In a bid to avoid liability claims, MGM Resorts has filed pre-emptive federal lawsuits against more than 1,000 victims of the Route 91 Harvest attack

By IQ on 18 Jul 2018

The Route 91 Harvest festival site a week before the shooting

The Route 91 Harvest festival site pictured a week before the shooting


image © Mario Roberto Durán Ortiz

MGM Resorts International, the company which owns the Route 91 Harvest festival site, has reportedly sued more than 1,000 victims of last October’s mass shooting in a bid to avoid liability for the attack.

According to the Las Vegas Review-Journal, MGM – which also owns the Mandalay Bay hotel from where Stephen Paddock opened fire on festivalgoers – is citing a 2002 act that exempts from liability any “anti-terrorism” technology or services that can “help prevent and respond to mass violence.” In the case of Route 91 Harvest, the company’s lawyers say, that protection extends to MGM, as it had hired a security company for the festival, Contemporary Services, which had previously been certified by the US department of homeland security for “protecting against and responding to acts of mass injury and destruction”.
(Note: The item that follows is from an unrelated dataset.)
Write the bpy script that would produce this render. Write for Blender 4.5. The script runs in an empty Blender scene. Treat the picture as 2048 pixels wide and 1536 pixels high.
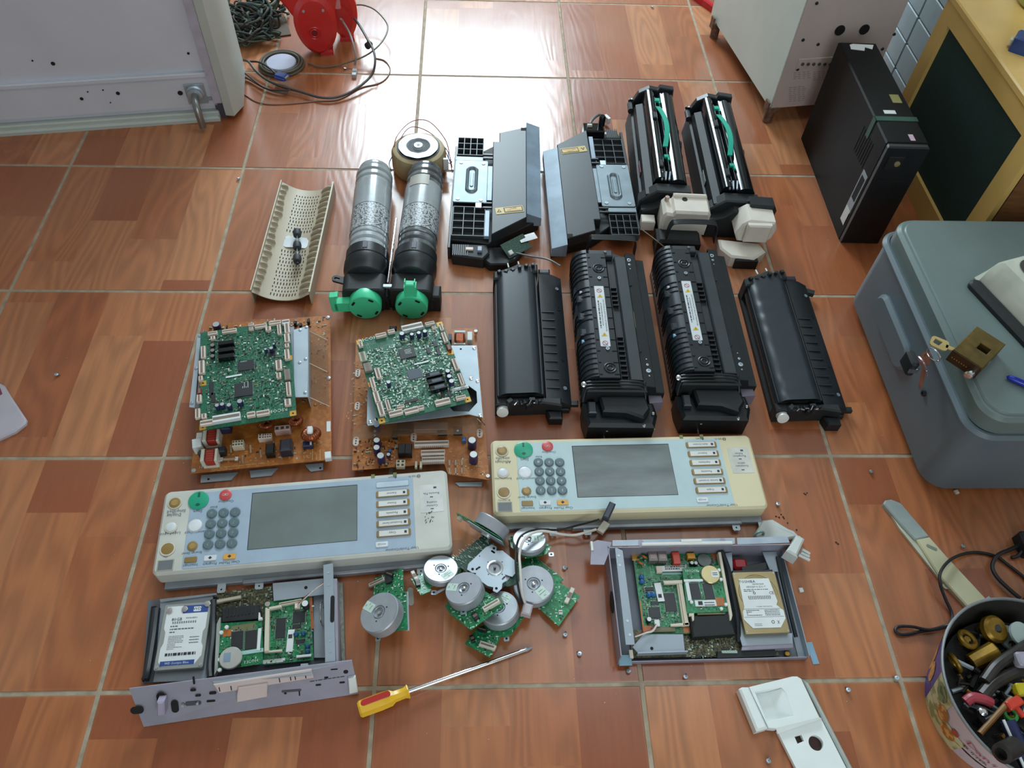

The federal lawsuits seek no money from victims, but rather a judgment on whether the 2002 law is applicable – and if so, prevent civil lawsuits against the hotel chain over the shooting, which left 59, including the shooter, dead.
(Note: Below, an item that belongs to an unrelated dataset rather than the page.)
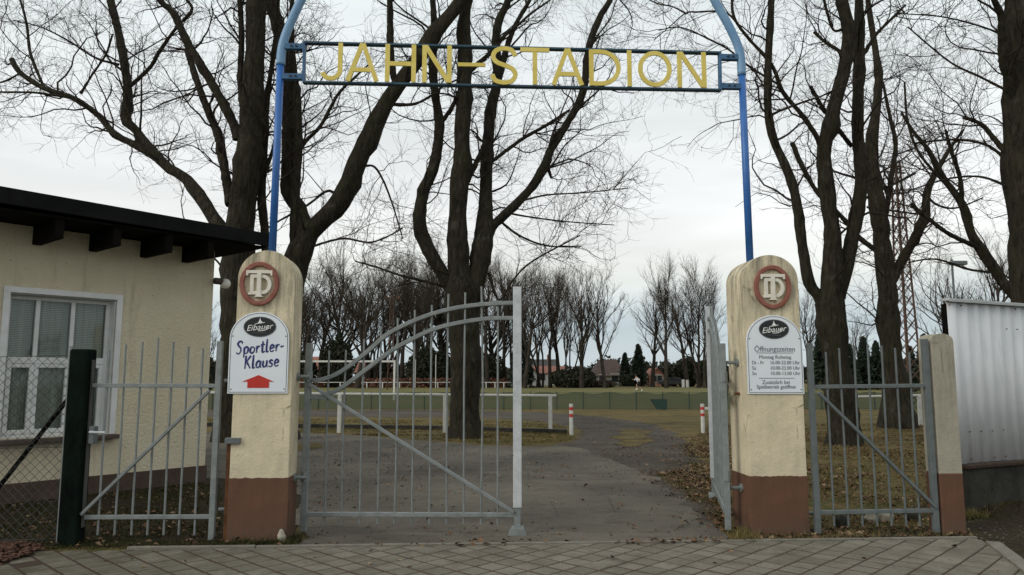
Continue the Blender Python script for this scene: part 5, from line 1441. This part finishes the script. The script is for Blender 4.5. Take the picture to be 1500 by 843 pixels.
for a in [
    (492, 106, 492, 50, 'tall dark ivy covered bush behind the goal crossbar', 1, 2600), (440, 108, 520, 50, 'broad dark bush beside the closed gate hinge', 2), (625, 108, 505, 60, 'dark bush between red mast and three stemmed tree', 3, 2600),
    (712, 112, 518, 60, 'dark bush behind the last bars of the closed gate leaf', 4, 2200), (560, 118, 528, 60, 'low dark bush behind the red mast', 5), (838, 103, 540, 66, 'clipped dark hedge bush beside the red roofed house', 6, 2400),
    (860, 112, 542, 26, 'round dark shrub at the strong single trunk', 7), (1008, 116, 524, 50, 'large dark shrub behind the white barrels', 8, 2200), (1042, 114, 528, 56, 'large dark shrub beside the open gate leaf', 9, 2200),
    (985, 119, 532, 40, 'dark shrub behind the tallest bare tree', 10), (926, 119, 550, 36, 'low scrub along the pitch in front of the spruce', 11), (878, 106, 558, 50, 'low brown scrub in front of the brown hipped roof house', 12, 1200, 'far_twig'),
    (1300, 92, 520, 90, 'wide dark shrub behind the knotted trunk', 13, 2600), (1226, 92, 512, 60, 'dark shrub behind the side gate trunk', 14, 2200), (300, 76, 522, 44, 'dark shrub in the gap beside the clubhouse wall', 15), (1370, 66, 520, 50, 'dark shrub behind the concrete post', 16),
    (672, 119, 520, 60, 'dark bush hidden behind the three stemmed trunk', 17), (400, 112, 520, 60, 'dark bush behind the arrow sign pillar', 18),
]: bush(*a)
def far_wood():
    rng = np.random.default_rng(77); parts = []
    for i in range(46):
        x = -230 + i * 10.2; V, Fq = bush_mesh(300 + i, 16, 8, rng.uniform(4.0, 6.5), 1100, .42); V = V + np.array([x, 172 + rng.normal() * 6, 0]); parts.append((V, Fq))
    V, Fq = join(parts); tag(np_mesh('distant_woods', V, Fq, M['shrub']), kind='stuff')
far_wood()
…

“Years of drawn-out litigation and hearings are not in the best interest of victims, the community and those still healing”

MGM, along with Paddock’s estate and festival promoter Live Nation, have been the target of several civil lawsuits since the shooting, with some of the most recent, filed in California in November, accusing MGM Resorts and its subsidiary, Mandalay Corp, of failing to properly monitor Paddock’s activities, train staff members and employ adequate security measures.
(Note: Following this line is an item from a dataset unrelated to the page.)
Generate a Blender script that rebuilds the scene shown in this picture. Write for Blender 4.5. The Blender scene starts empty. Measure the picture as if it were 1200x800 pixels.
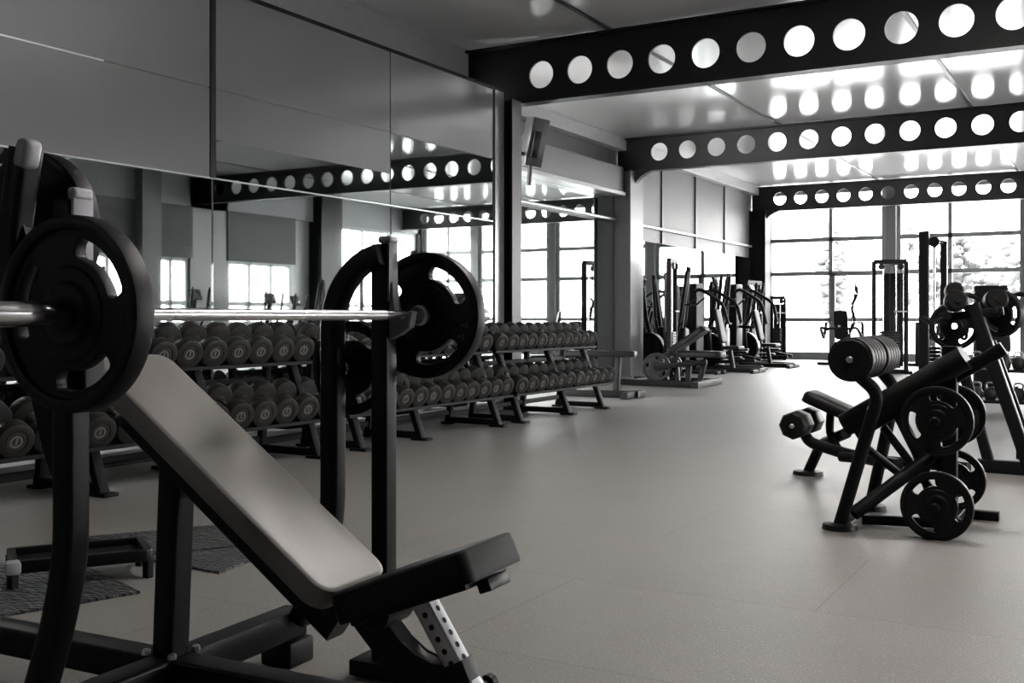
import bpy, bmesh, math, random
from mathutils import Vector, Matrix
random.seed(7)
scene = bpy.context.scene
COL = scene.collection
V = Vector
PI = math.pi

# ------------------------------------------------------------------ camera numbers
F, CX, HY, CAMH = 1240.0, 600.0, 372.0, 1.1
CR = V((math.cos(PI/6), math.sin(PI/6), 0)); CF = V((-math.sin(PI/6), math.cos(PI/6), 0))

def at(u, v, Y):
    """point of the world on the upright plane at distance Y along the hall"""
    r = CF + CR*((u-CX)/F) + V((0, 0, 1))*((HY-v)/F)
    return V((0, 0, CAMH)) + r*(Y/r.y)

# ------------------------------------------------------------------ materials
def mat(name, col, rough=.5, metal=0., spec=.5, var=.15, scale=12., bump=0., bscale=200., coat=0., rvar=.12):
    m = bpy.data.materials.new(name); m.use_nodes = True
    nt = m.node_tree; b = nt.nodes['Principled BSDF']
    if isinstance(col, (int, float)): col = (col, col, col)
    tc = nt.nodes.new('ShaderNodeTexCoord')
    n = nt.nodes.new('ShaderNodeTexNoise'); n.inputs['Scale'].default_value = scale; n.inputs['Detail'].default_value = 5
    nt.links.new(tc.outputs['Object'], n.inputs['Vector'])
    mx = nt.nodes.new('ShaderNodeMix'); mx.data_type = 'RGBA'
    mx.inputs['A'].default_value = [c*(1-var) for c in col]+[1]; mx.inputs['B'].default_value = [min(1, c*(1+var)) for c in col]+[1]
    nt.links.new(n.outputs['Fac'], mx.inputs['Factor']); nt.links.new(mx.outputs['Result'], b.inputs['Base Color'])
    mr = nt.nodes.new('ShaderNodeMapRange'); mr.inputs['To Min'].default_value = max(0, rough-rvar*rough); mr.inputs['To Max'].default_value = min(1, rough+rvar*rough)
    nt.links.new(n.outputs['Fac'], mr.inputs['Value']); nt.links.new(mr.outputs['Result'], b.inputs['Roughness'])
    b.inputs['Metallic'].default_value = metal; b.inputs['Specular IOR Level'].default_value = spec
    if coat: b.inputs['Coat Weight'].default_value = coat; b.inputs['Coat Roughness'].default_value = .15
    if bump:
        n2 = nt.nodes.new('ShaderNodeTexNoise'); n2.inputs['Scale'].default_value = bscale; n2.inputs['Detail'].default_value = 3
        nt.links.new(tc.outputs['Object'], n2.inputs['Vector'])
        bp = nt.nodes.new('ShaderNodeBump'); bp.inputs['Strength'].default_value = bump; bp.inputs['Distance'].default_value = .003
        nt.links.new(n2.outputs['Fac'], bp.inputs['Height']); nt.links.new(bp.outputs['Normal'], b.inputs['Normal'])
    return m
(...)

A statement from MGM Resorts confirms the litigation, arguing that all suits should be settled in US federal courts, rather than in Nevada. “Years of drawn-out litigation and hearings are not in the best interest of victims, the community and those still healing,” it reads.

Las Vegas lawyer Robert Eglet, who is representing several of the victims, tells the Review-Journal that the decision to file the complaints in a US federal court as a “blatant display of judge shopping” that “quite frankly verges on unethical”. “I’ve never seen a more outrageous thing, where they sue the victims in an effort to find a judge they like,” he says. “It’s just really sad that they would stoop to this level.”